KGB Software Almost Triggered War In 1983 (arstechnica.com)
An anonymous reader writes: Who here remembers WarGames? As it turns out, the film was a lot closer to reality than we knew. Newly-released documents show that the Soviet Union's KGB developed software to predict sneak attacks from the U.S. and other nations in the early 1980s. During a NATO wargame in November, 1983, that software met all conditions necessary to forecast the beginning of a nuclear war. "Many of these procedures and tactics were things the Soviets had never seen, and the whole exercise came after a series of feints by U.S. and NATO forces to size up Soviet defenses and the downing of Korean Air Lines Flight 007 on September 1, 1983. So as Soviet leaders monitored the exercise and considered the current climate, they put one and one together. Able Archer, according to Soviet leadership at least, must have been a cover for a genuine surprise attack planned by the U.S., then led by a president possibly insane enough to do it." Fortunately, when the military exercise ended, so did Soviet fears that an attack was imminent.
The man who saved the world in 1983.
SJW's don't eliminate discrimination. They just expropriate it for themselves.
And a few years later, Lt. Col. Oliver North would propose how the president could declare martial law in the U.S. if THE PEOPLE opposed the administration's policies. For a news junkie, it was fun era to live in.
The Soviets were scared shitless of Reagan. Ronnie loved to fuck with them and he came off as a little crazy to them. I remember "the bombers leave in 5 minutes" thing back in 83. https://en.wikipedia.org/wiki/...
The Soviets went on full alert, they were not amused. The amazing thing is that all that pressure had the effect of bringing about peace in the end. At least until the rise of Putin.
I was at an event where someone asked Gorbachev about the major economic changes in the early 1990s as the Soviet states re-organized into various coalitions after the USSR dissolved.

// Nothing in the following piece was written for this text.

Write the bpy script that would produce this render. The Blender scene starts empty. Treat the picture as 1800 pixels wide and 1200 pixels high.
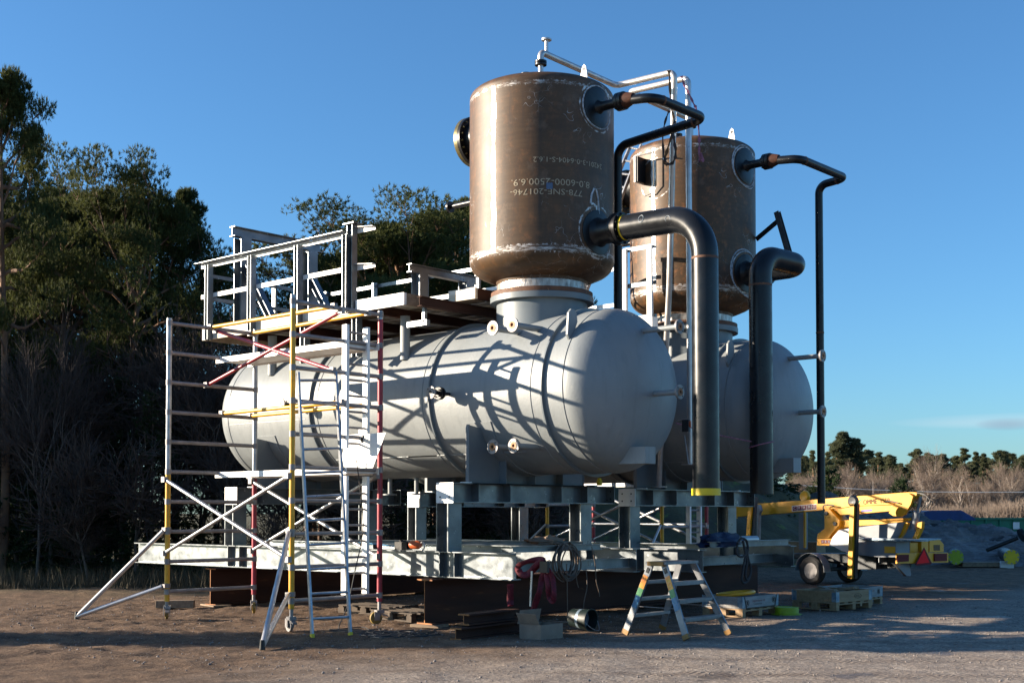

In his reply, Gorbachev's main point was that it took longer for private industry to ramp up than had been hoped. I don't remember the exact words from the meat of his response; it was an "unimportant" preface clause that caught my attention. He replied:
"After Reagan defeated us Perestroika wasn't moving as quickly as we had anticipated and ..."
"After Reagan defeated us", that's how Gorbachev thinks of the fall of the Soviet Union. I'm no expert on US-Soviet relations in the 1980s, but Gorbachev certainly is. He knows the private discussions of the Politburo that historians can only guess about. And his four-word summary of the Soviet Union's fall is "after Reagan defeated us". Very interesting, I thought.
General Beringer: Dr. Falken, you picked a hell of a day for a visit!
Stephen Falken: Uh-huh... General, what you see on these screens up here is a fantasy; a computer-enhanced hallucination. Those blips are not real missiles, they're phantoms.
McKittrick: Jack, there's nothing to indicate a simulation at all. Everything is working perfectly!
Stephen Falken: But does it make any sense?
General Beringer: Does what make any sense?
Stephen Falken: That!
General Beringer: Look, I don't have time for a conversation right now.
Stephen Falken: General, are you prepared to destroy the enemy?
General Beringer: You betcha!
Stephen Falken: Do you think they know that?
General Beringer: I believe we've made that clear enough.
Stephen Falken: Then don't! Tell the President to ride out the attack.
Colonel Joe Conley: Sir, they need a decision.
Stephen Falken: General, do you really believe that the enemy would attack without provocation, using so many missiles, bombers, and subs so that we would have no choice but to totally annihilate them?
Female Airman First Class: One minute and thirty seconds to impact.
Stephen Falken: General, you are listening to a machine! Do the world a favor and don't act like one.